§ **Extracted material**:
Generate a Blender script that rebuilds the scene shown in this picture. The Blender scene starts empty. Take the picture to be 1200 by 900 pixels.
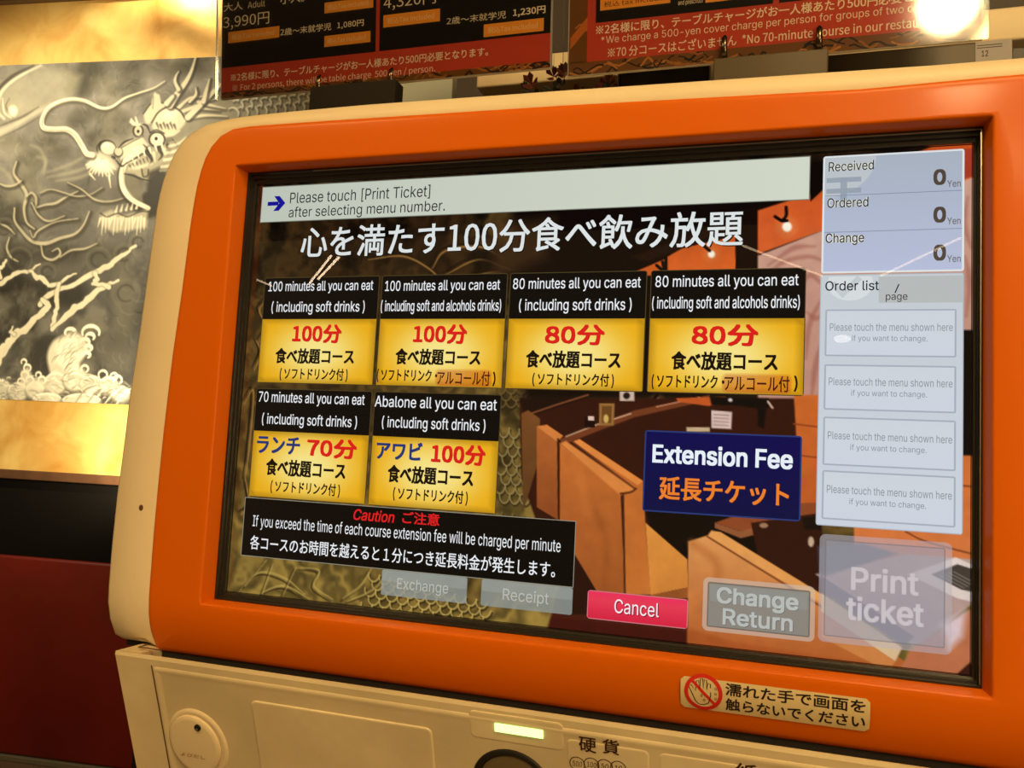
import bpy, bmesh, math, random
import numpy as np
from mathutils import Matrix, Vector

C = bpy.context.scene.collection
ZB = 1.10                      # height of the display's lower edge above the floor
LW, LH = 0.474, 0.296          # display size, 16:10

# ------------------------------------------------------------------ camera
R3 = np.array([[0.9517036, -0.05071811, 0.30280014],
               [0.02173044, 0.99491497, 0.09834631],
               [-0.30624833, -0.08701656, 0.94796628]])   # rows: right, down, forward (x right, y down, z in)
CAM = np.array([0.3759546, -0.5289059, LH - 0.19198628])  # x right, y in, z up from display corner
FPX = 999.0
def w3(v): return Vector((v[0], v[2], -v[1]))
right, down, fwd = w3(R3[0]), w3(R3[1]), w3(R3[2])
cd = bpy.data.cameras.new('camera'); cam = bpy.data.objects.new('camera', cd); C.objects.link(cam)
m = Matrix((( right.x, -down.x, -fwd.x, CAM[0]), (right.y, -down.y, -fwd.y, CAM[1]),
            (right.z, -down.z, -fwd.z, CAM[2] + ZB), (0, 0, 0, 1)))
cam.matrix_world = m
cd.sensor_width = 36; cd.lens = 36 * FPX / 1200; cd.clip_start = 0.01
bpy.context.scene.camera = cam
vs = bpy.context.scene.view_settings
vs.view_transform = 'Standard'; vs.look = 'None'; vs.gamma = 1; vs.use_curve_mapping = False; vs.exposure = 0.0
bpy.context.scene.cycles.transparent_max_bounces = 32

# ------------------------------------------------------------------ world and large lights
wd = bpy.data.worlds.new('world'); bpy.context.scene.world = wd; wd.use_nodes = True
wd.node_tree.nodes['Background'].inputs[0].default_value = (1.0, 0.60, 0.22, 1)
wd.node_tree.nodes['Background'].inputs[1].default_value = 0.16
def area(name, loc, target, size, power, col):
    l = bpy.data.lights.new(name, 'AREA'); l.shape = 'DISK'; l.size = size; l.energy = power; l.color = col
    o = bpy.data.objects.new(name, l); C.objects.link(o); o.location = loc
    o.rotation_euler = (Vector(target) - Vector(loc)).to_track_quat('-Z', 'Y').to_euler(); return o
WARM = (1.0, 0.66, 0.27)
area('ceiling_light', (0.75, -1.30, 2.75), (0.2, 0, 1.25), 0.55, 23, WARM)
area('ceiling_light', (-1.0, -1.6, 2.8), (-0.1, 0, 1.2), 0.5, 14, WARM)
area('fill_light', (2.0, -2.0, 1.25), (0.25, 0, 1.1), 0.9, 19, WARM)  # added fill from the front right, brightens the lower body and signs

# ------------------------------------------------------------------ measuring helpers
def ray(px, py):
    d = R3.T @ np.array([(px - 600) / FPX, (py - 450) / FPX, 1.0]); return np.array([d[0], d[2], -d[1]])
def hit(px, py, p0, n):
    d = ray(px, py); s = np.dot(np.array(p0) - CAM, n) / np.dot(d, n); return CAM + d * s
def at(px, py, y):
    """point (x, z) of the upright plane at depth y"""
    p = hit(px, py, (0, y, 0), (0, 1, 0)); return p[0], p[2]
# measured homography of the display content -> 1280 x 800 interface units
def homog(src, dst):
    A = []
    for (x, y), (u, v) in zip(src, dst):
        A.append([x, y, 1, 0, 0, 0, -u*x, -u*y]); A.append([0, 0, 0, x, y, 1, -v*x, -v*y])
    b = np.array([c for p in dst for c in p], float)
    return np.append(np.linalg.solve(np.array(A, float), b), 1).reshape(3, 3)
HU = homog([(304.5, 216), (1138, 169.5), (1136, 791), (266.7, 694)], [(0, 0), (1280, 0), (1280, 800), (0, 800)])
def ui(x, y):
    v = HU @ np.array([x, y, 1.0]); return v[0]/v[2], v[1]/v[2]

def lin(c):
    return tuple((x/255/12.92) if x/255 <= .04045 else ((x/255+.055)/1.055)**2.4 for x in c)
def linA(a):
    a = np.clip(a, 0, 255)/255; return np.where(a <= .04045, a/12.92, ((a+.055)/1.055)**2.4)

# ------------------------------------------------------------------ materials
MATS = {}
def mat(name, col, rough=.5, metal=0, spec=.5, coat=0, bump=0, bscale=200, var=0, vscale=8, emis=None, es=1, coatr=.05):
    if name in MATS: return MATS[name]
    m_ = bpy.data.materials.new(name); m_.use_nodes = True; nt = m_.node_tree; b = nt.nodes['Principled BSDF']
    b.inputs['Base Color'].default_value = (*col, 1); b.inputs['Roughness'].default_value = rough
    b.inputs['Metallic'].default_value = metal; b.inputs['Specular IOR Level'].default_value = spec
    b.inputs['Coat Weight'].default_value = coat; b.inputs['Coat Roughness'].default_value = coatr
    tc = nt.nodes.new('ShaderNodeTexCoord')
    if var:
        n = nt.nodes.new('ShaderNodeTexNoise'); n.inputs['Scale'].default_value = vscale; n.inputs['Detail'].default_value = 6
        nt.links.new(tc.outputs['Object'], n.inputs['Vector'])
        r = nt.nodes.new('ShaderNodeMapRange'); r.inputs[1].default_value = .3; r.inputs[2].default_value = .7
        r.inputs[3].default_value = 1 - var; r.inputs[4].default_value = 1
        nt.links.new(n.outputs['Fac'], r.inputs[0])
        mx = nt.nodes.new('ShaderNodeVectorMath'); mx.operation = 'SCALE'; mx.inputs[0].default_value = col
        nt.links.new(r.outputs[0], mx.inputs['Scale']); nt.links.new(mx.outputs[0], b.inputs['Base Color'])
    if bump:
        n = nt.nodes.new('ShaderNodeTexNoise'); n.inputs['Scale'].default_value = bscale; n.inputs['Detail'].default_value = 3
        nt.links.new(tc.outputs['Object'], n.inputs['Vector'])
        bp = nt.nodes.new('ShaderNodeBump'); bp.inputs['Strength'].default_value = bump; bp.inputs['Distance'].default_value = .001
        nt.links.new(n.outputs['Fac'], bp.inputs['Height']); nt.links.new(bp.outputs[0], b.inputs['Normal'])
    if emis:
        b.inputs['Emission Color'].default_value = (*emis, 1); b.inputs['Emission Strength'].default_value = es
    MATS[name] = m_; return m_
def mat_screen():
    m_ = bpy.data.materials.new('screen_pixels'); m_.use_nodes = True; nt = m_.node_tree; nt.nodes.clear()
    out = nt.nodes.new('ShaderNodeOutputMaterial'); at_ = nt.nodes.new('ShaderNodeAttribute'); at_.attribute_name = 'Col'
    e = nt.nodes.new('ShaderNodeEmission'); t = nt.nodes.new('ShaderNodeBsdfTransparent'); mx = nt.nodes.new('ShaderNodeMixShader')
    nt.links.new(at_.outputs['Color'], e.inputs['Color']); nt.links.new(at_.outputs['Alpha'], mx.inputs[0])
    nt.links.new(t.outputs[0], mx.inputs[1]); nt.links.new(e.outputs[0], mx.inputs[2]); nt.links.new(mx.outputs[0], out.inputs[0])
    return m_
def mat_print(name, rough=.5, spec=.3, sheen=None):
    m_ = bpy.data.materials.new(name); m_.use_nodes = True; nt = m_.node_tree; b = nt.nodes['Principled BSDF']
    at_ = nt.nodes.new('ShaderNodeAttribute'); at_.attribute_name = 'Col'
    nt.links.new(at_.outputs['Color'], b.inputs['Base Color']); b.inputs['Roughness'].default_value = rough
    b.inputs['Specular IOR Level'].default_value = spec
    return m_
def mat_clear(name, fac=.06, rough=0.0, tint=(1, 1, 1)):
    m_ = bpy.data.materials.new(name); m_.use_nodes = True; nt = m_.node_tree; nt.nodes.clear()
    out = nt.nodes.new('ShaderNodeOutputMaterial'); g = nt.nodes.new('ShaderNodeBsdfGlossy'); g.inputs['Roughness'].default_value = rough
    t = nt.nodes.new('ShaderNodeBsdfTransparent'); t.inputs[0].default_value = (*tint, 1)
    f = nt.nodes.new('ShaderNodeFresnel'); f.inputs[0].default_value = 1.45
    mm = nt.nodes.new('ShaderNodeMath'); mm.operation = 'MULTIPLY'; mm.inputs[1].default_value = fac/.034; mm.use_clamp = True
    mx = nt.nodes.new('ShaderNodeMixShader'); nt.links.new(f.outputs[0], mm.inputs[0]); nt.links.new(mm.outputs[0], mx.inputs[0])
    nt.links.new(t.outputs[0], mx.inputs[1]); nt.links.new(g.outputs[0], mx.inputs[2]); nt.links.new(mx.outputs[0], out.inputs[0])
    return m_
M_SCREEN = mat_screen(); M_PRINT = mat_print('sticker_print', .45); M_SHEET = mat_print('menu_print', .6, .2); M_PAINT = mat_print('mural_paint', .55, .25)
M_GLASS = mat_clear('touch_glass', .028, .0); M_ACRYL = mat_clear('clear_acrylic', .05, .07)
ORANGE = mat('orange_plastic', (.66, .125, .001), .36, spec=.15, coat=.07, bump=.03, bscale=350, coatr=.12)
BEIGE = mat('beige_plastic', (.80, .66, .44), .42, spec=.35, bump=.05, bscale=300, var=.06, vscale=14)
GRIMY = mat('worn_beige_plastic', (.80, .66, .42), .45, spec=.3, bump=.05, bscale=300, var=.22, vscale=16)
BLACKP = mat('black_plastic', (.012, .010, .008), .38, spec=.5)
RUBBER = mat('black_rubber', (.018, .015, .012), .32, spec=.45)
DARK = mat('dark_void', (.01, .007, .005), .8)
METAL = mat('dark_metal_clip', (.12, .09, .06), .22, metal=1)
STEEL = mat('grey_metal', (.30, .26, .20), .35, metal=.7)

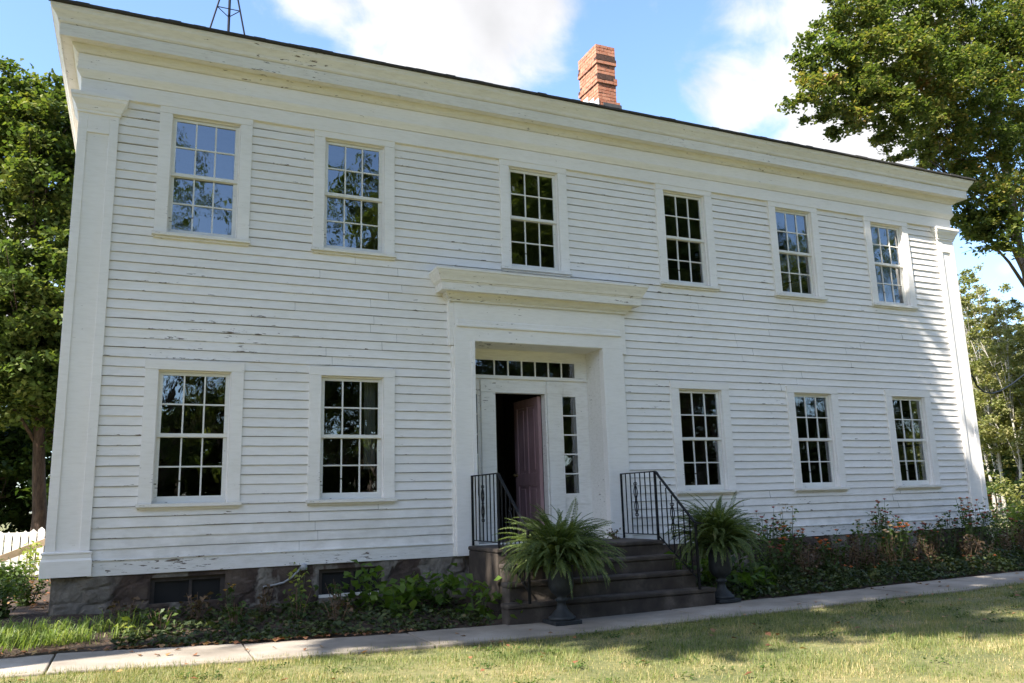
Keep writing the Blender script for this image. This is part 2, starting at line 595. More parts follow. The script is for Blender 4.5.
def np_mesh(name, verts, faces, mat, parent=None, loc=None, smooth=False):
    """verts (n,3); faces (m,k) all the same size"""
    me = bpy.data.meshes.new(name)
    nv, (nf, k) = len(verts), faces.shape
    me.vertices.add(nv)
    me.vertices.foreach_set('co', np.ascontiguousarray(verts, dtype=np.float32).ravel())
    me.loops.add(nf * k)
    me.loops.foreach_set('vertex_index', np.ascontiguousarray(faces, dtype=np.int32).ravel())
    me.polygons.add(nf)
    me.polygons.foreach_set('loop_start', np.arange(0, nf * k, k, dtype=np.int32))
    me.polygons.foreach_set('loop_total', np.full(nf, k, dtype=np.int32))
    me.update(calc_edges=True)
    me.validate()
    me.materials.append(mat)
    if smooth:
        me.polygons.foreach_set('use_smooth', [True] * nf)
    o = bpy.data.objects.new(name, me)
    COL.objects.link(o)
    if parent is not None:
        o.parent = parent
    if loc is not None:
        o.location = loc
    return o


def thing(name, label, cat, loc=(0, 0, 0), group=None):
    o = bpy.data.objects.new(name, None)
    o.empty_display_size = 0.2
    COL.objects.link(o)
    o.location = loc
    return tag(o, label, cat, group)


def tag(o, label, cat, group=None):
    o['label'] = label
    o['category'] = cat
    if group:
        o['group'] = group
    return o


def kind(o, k):
    o['kind'] = k
    return o


def leaves_mesh(cent, size, aspect=0.6, up=0.5, droop=None, gen=None):
    """one folded diamond per leaf, random orientation biased towards facing up"""
    g = gen or rng
    n = len(cent)
    size = np.broadcast_to(size, (n,)) * g.uniform(0.7, 1.3, n)
    nrm = g.normal(size=(n, 3))
    nrm /= np.linalg.norm(nrm, axis=1)[:, None]
    nrm[:, 2] = np.abs(nrm[:, 2]) + up
    nrm /= np.linalg.norm(nrm, axis=1)[:, None]
    d = g.normal(size=(n, 3))
    d[:, 2] -= 0.4
    d -= nrm * np.sum(d * nrm, axis=1)[:, None]
    d /= np.linalg.norm(d, axis=1)[:, None]
    s = np.cross(nrm, d)
    L = size[:, None]
    W = L * aspect / 2
    fold = nrm * L * 0.10
    a = cent - d * L * 0.5
    t = cent + d * L * 0.5 - nrm * L * 0.08
    l = cent - d * L * 0.05 + s * W + fold
    r = cent - d * L * 0.05 - s * W + fold
    v = np.stack([a, l, t, r], 1).reshape(-1, 3)
    f = np.arange(4 * n).reshape(-1, 4)
    return v, f


def lobe_points(lobes, per_area, leaf, sub=10, gen=None, sq=0.8, spread=1.0):
    """points for leaves: every lobe (x,y,z,r) is filled with small clumps kept near its outside"""
    g = gen or rng
    out = []
    for (x, y, z, r) in lobes:
        k = max(4, int(sub * r * r))
        dirs = g.normal(size=(k, 3))
        dirs /= np.linalg.norm(dirs, axis=1)[:, None]
        rad = r * g.uniform(0.25, 1.0, k) ** 0.6
        cc = dirs * rad[:, None]
        cc[:, 2] *= sq
        n = int(per_area * r * r / k) + 1
        cr = g.uniform(0.16, 0.34, k) * (0.55 + 0.25 * r) * spread
        pts = cc[:, None, :] + g.normal(size=(k, n, 3)) * cr[:, None, None] * np.array([0.62, 0.62, 0.36])
        out.append(pts.reshape(-1, 3) + np.array([x, y, z]))
    return np.concatenate(out)


def make_tree(name, label, base, lobes, leaf_mat, bark_mat, trunk_r=0.25, leaf=0.16, per_area=330, sub=10,
              group=None, top=None, cat='tree', limbs=True, up=0.5, aspect=0.65, sq=0.8, lean=0.8, limb_k=0.55, spread=1.0):
    root = thing(name, label, cat, base, group)
    b = Vector(base)
    lob = [(x - b.x, y - b.y, z - b.z, r) for x, y, z, r in lobes]
    cen = np.array([l[:3] for l in lob])
    mid = cen.mean(0)
    tb = MB()
    H = top if top else float(mid[2])
    fork = Vector((mid[0] * 0.3 * lean, mid[1] * 0.3 * lean, H * 0.45))
    bend = lambda t: Vector((math.sin(t * 5 + b.x) * 0.08, math.cos(t * 4 + b.y) * 0.08, 0)) * t
    pts = [Vector((0, 0, -0.3)), Vector((0, 0, 0.25))] + [Vector((fork.x * t * t, fork.y * t * t, fork.z * t)) + bend(t) for t in (0.3, 0.6, 1.0)]
    tip = Vector((mid[0] * lean, mid[1] * lean, H * 1.15))
    for t in (0.35, 0.7, 1.0):
        pts.append(fork.lerp(tip, t) + bend(1 + t))
    rad = [trunk_r * k for k in (1.5, 1.12, 0.95, 0.85, 0.72, 0.5, 0.32, 0.12)]
    tb.tube(pts, rad, 10)
    if limbs:
        for (x, y, z, r) in lob:
            e = Vector((x, y, z))
            if callable(limbs) and not limbs(e):
                continue
            hh = min(max(z * limb_k, fork.z * 0.75), tip.z * 0.92)
            t = (hh - fork.z) / max(0.01, tip.z - fork.z)
            s = fork.lerp(tip, max(0, t)) if t > 0 else Vector((fork.x * hh / fork.z, fork.y * hh / fork.z, hh))
            rr = trunk_r * 0.34
            m1 = s.lerp(e, 0.4) + Vector((0, 0, 0.25))
            tb.tube([s, m1, e], [rr, rr * 0.65, rr * 0.18], 6)
            for _ in range(5):
                q = e + Vector((random.gauss(0, 1), random.gauss(0, 1), random.gauss(0, 0.7))) * r * 0.62
                s2 = m1.lerp(e, random.uniform(0.1, 0.9))
                tb.tube([s2, s2.lerp(q, 0.5) + Vector((0, 0, 0.08)), q], [rr * 0.3, rr * 0.2, rr * 0.06], 4, cap=False)
    tb.build('trunk', bark_mat, root, smooth=True)
    c = lobe_points(lob, per_area, leaf, sub, sq=sq, spread=spread)
    v, f = leaves_mesh(c, leaf, aspect, up)
    np_mesh('crown', v, f, leaf_mat, root)
    return root


# ------------------------------------------------------------------ terrain
def z_walk(x):
    return np.interp(x, [-20, 2, 4, 7, 12, 17, 40], [-.30, -.36, -.44, -.51, -.48, -.43, -.40])


def z_ground(x, y):
    base = z_walk(x)
    rise = np.interp(y, [-1.78, -1.0, -0.1, 30], [0, 0.07, 0.17, 0.2])
    return base + rise + np.interp(np.hypot(x - 5, y), [25, 120, 400], [0, 0.3, 2.0])


def build_ground():
    xs = np.unique(np.concatenate([np.linspace(-1200, -40, 14), np.linspace(-40, 0, 21), np.linspace(0, 20, 101), np.linspace(20, 60, 21), np.linspace(60, 1200, 14)]))
    ys = np.unique(np.concatenate([np.linspace(-1200, -40, 14), np.linspace(-40, -8, 17), np.linspace(-8, 2, 51), np.linspace(2, 40, 20), np.linspace(40, 1200, 14)]))
    X, Y = np.meshgrid(xs, ys)
    Z = z_ground(X, Y) - 0.012
    v = np.stack([X.ravel(), Y.ravel(), Z.ravel()], 1)
    nx = len(xs)
    i, j = np.meshgrid(np.arange(nx - 1), np.arange(len(ys) - 1))
    a = (j * nx + i).ravel()
    kind(np_mesh('lawn', v, np.stack([a, a + 1, a + nx + 1, a + nx], 1), M['ground'], smooth=True), 'structure')
    # planting bed of dark soil between the wall and the walk, and mulch round the near corner
    xs = np.linspace(-6, 24, 151)
    ys = np.linspace(-1.76, 0.2, 22)
    X, Y = np.meshgrid(xs, ys)
    lump = 0.03 * np.sin(X * 7 + Y * 5) * np.sin(X * 3.1 - Y * 9)
    v = np.stack([X.ravel(), Y.ravel(), (z_ground(X, Y) + 0.004 + np.where(Y > -1.65, np.abs(lump), 0)).ravel()], 1)
    nx = len(xs)
    i, j = np.meshgrid(np.arange(nx - 1), np.arange(len(ys) - 1))
    a = (j * nx + i).ravel()
    kind(np_mesh('flower_bed', v, np.stack([a, a + 1, a + nx + 1, a + nx], 1), M['soil'], smooth=True), 'structure')
    xs = np.linspace(-5, 2.15, 40)
    ys = np.linspace(0.2, 7.4, 40)
    X, Y = np.meshgrid(xs, ys)
    v = np.stack([X.ravel(), Y.ravel(), (z_ground(X, Y) + 0.004).ravel()], 1)
    nx = len(xs)
    i, j = np.meshgrid(np.arange(nx - 1), np.arange(len(ys) - 1))
    a = (j * nx + i).ravel()
    kind(np_mesh('mulched_yard', v, np.stack([a, a + 1, a + nx + 1, a + nx], 1), M['soil'], smooth=True), 'structure')
    # sidewalk: slabs with open joints
    w = MB()
    joints = [-9.6, -7.9, -6.2, -4.5, -2.75, -1.0, 0.70, 2.42, 4.13, 5.9, 7.65, 9.4, 11.15, 12.9, 14.6, 16.35, 18.1, 19.85, 21.6, 23.4, 25.2, 27]
    for a, b in zip(joints[:-1], joints[1:]):
        a, b = a + 0.008, b - 0.008
        t0, t1 = random.uniform(-.008, .008), random.uniform(-.008, .008)
        y0, y1 = -2.72 + random.uniform(-.01, .01), -1.72 + random.uniform(-.01, .01)
        za, zb = float(z_walk(a)) + 0.02, float(z_walk(b)) + 0.02
        i = len(w.v)
        w.v += [(a, y0, za - .14), (b, y0, zb - .14), (b, y1, zb - .14), (a, y1, za - .14),
                (a, y0, za + t0), (b, y0, zb + t0), (b, y1, zb + t1), (a, y1, za + t1)]
        for q in ((0, 3, 2, 1), (4, 5, 6, 7), (0, 1, 5, 4), (1, 2, 6, 5), (2, 3, 7, 6), (3, 0, 4, 7)):
            w.f.append(tuple(i + k for k in q))
            w.uv.append(((0, 0.5),) * 4)
    kind(w.build('sidewalk', M['walk'], bevel=0.012), 'structure')


build_ground()

# ------------------------------------------------------------------ the house
HX0, HX1 = 2.117, 18.125      # outer faces of the corner pilasters
HY0, HY1 = -0.06, 9.06
house = thing('farmhouse', 'long white two-storey clapboard farmhouse with peeling paint and a brick chimney', 'house', (10.12, 4.5, 0))
HP = Vector((10.12, 4.5, 0))


def hb(mb, name, mat, parent=None, smooth=False, bevel=0.0):
    """build a house part given in world coordinates"""
    mb.v = [(x - HP.x, y - HP.y, z - HP.z) for x, y, z in mb.v]
    return mb.build(name, mat, parent or house, smooth, bevel)


UP_X = [3.645, 5.665, 8.532, 11.43, 13.89, 16.27]
LO_X = [3.645, 5.665, 11.48, 13.93, 16.31]
UP_Z, LO_Z = 5.318, 1.878
GW, GH = 0.3726, 0.752            # half size of the glazed area
HW, ZB, ZT = 0.432, -GH - 0.085, GH + 0.06
SIDE_WIN = (1.45, 1.878)          # window in the right end wall (y, z)


def openings_front():
    o = [(x - HW, x + HW, UP_Z + ZB, UP_Z + ZT) for x in UP_X]
    o += [(x - HW, x + HW, LO_Z + ZB, LO_Z + ZT) for x in LO_X]
    o.append((7.20, 9.90, -1.0, 3.95))
    return o


def spans(x0, x1, z0, z1, ops):
    res = [(x0, x1)]
    for a, b, c, d in ops:
        if d <= z0 + 1e-6 or c >= z1 - 1e-6:
            continue
        nr = []
        for s, e in res:
            if b <= s or a >= e:
                nr.append((s, e))
                continue
            if a > s:
                nr.append((s, a))
            if b < e:
                nr.append((b, e))
        res = nr
    return res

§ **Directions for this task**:
How many of the lines above hold "script"? Answer with only the number.

§ **The output**:
2